The main TTT demands cited are: unreliable operation of the engine within the warranty period, tracks, drive sprockets, running-gear seals, increased gas contamination of the fighting compartment when firing, and a number of other issues.
That is the official, surface-level position. At the same time, the Chief of GBTU Comrade Belyanchev and other senior GBTU officials know perfectly well that when the Object 432 tank and 5TDF engine were put into production it was explicitly planned to run series manufacture in parallel with ongoing design refinement; that extensive troop trials of 1964-production vehicles revealed a whole series of issues requiring engineering work; that the plant has been continuously eliminating design defects and has already introduced more than 14,500 different design changes into series production; and that a clear, agreed list of remaining measures exists today.
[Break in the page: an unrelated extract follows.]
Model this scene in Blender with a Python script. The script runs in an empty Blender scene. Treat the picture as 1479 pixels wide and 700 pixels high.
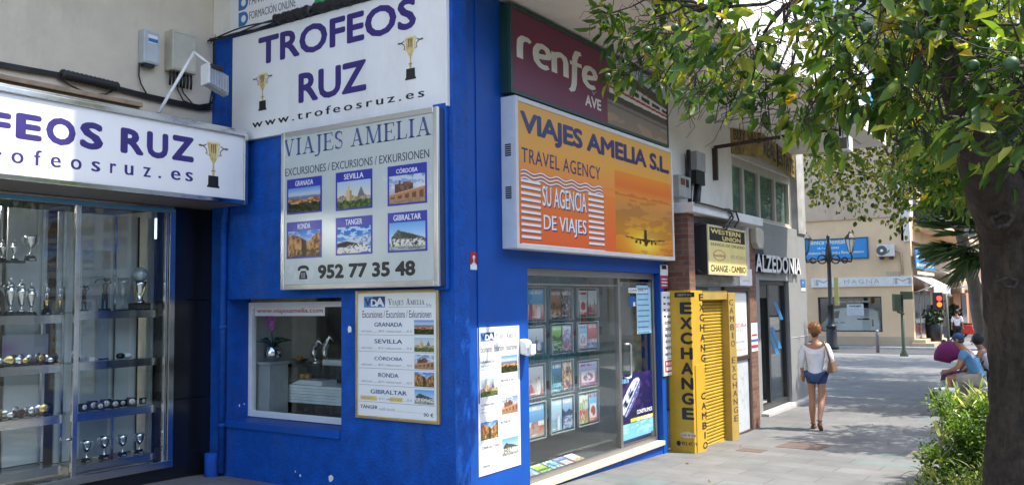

By summing up operational experience and the results of numerous engine and tank tests, the plant in 1964–1965 introduced over 14,500 design changes into series production. The few remaining unresolved issues are currently undergoing development and testing in the experimental shop and will unquestionably be resolved in 1965.The actions of the GBTU leadership headed by Comrade Belyanchev — his demands for the immediate elimination of every remaining defect regardless of technical difficulties and the realities of series production, together with his systematic monthly obstruction of acceptance of vehicles built to the current Chief Designer’s documentation — are explained, in our opinion, by entirely different motives.
Comrade Belyanchev and certain other GBTU officials have always been opponents of the Object 432 tank — a completely new and fundamentally different machine possessing major advantages over the T-62 currently in production. Using temporary technical difficulties in the refinement process, they are attempting to prove that work on the new tank is inexpedient and, ultimately, to prevent it from entering series production at the tank plants. In other words, blind conservatism, adherence to the old, and fear of the new produce a purely formal attitude toward the plant’s temporary difficulties and a refusal to help the plant at this critical moment — when the tank is still young, still has a number of design shortcomings whose elimination is simply a matter of time and of intensive work by the plant, supporting organisations and the customer.
Nothing else can explain why every single defect discovered in the vehicle or engine is inflated into an “unforgivable sin” of the machine, elevated to the level of government leadership and made the subject of attention of every state body — instead of the defect being jointly analysed with the plant and a plan worked out for its elimination.
Despite the fact that the plant is in a severe financial position, without direct orders from above the finished vehicles are not accepted or paid for until the last day of the month. As a result, the plant has repeatedly been forced — even when finished products are standing ready — to request Gosbank credits simply to pay the wages of the tank builders who are working honestly and selflessly on the new machine.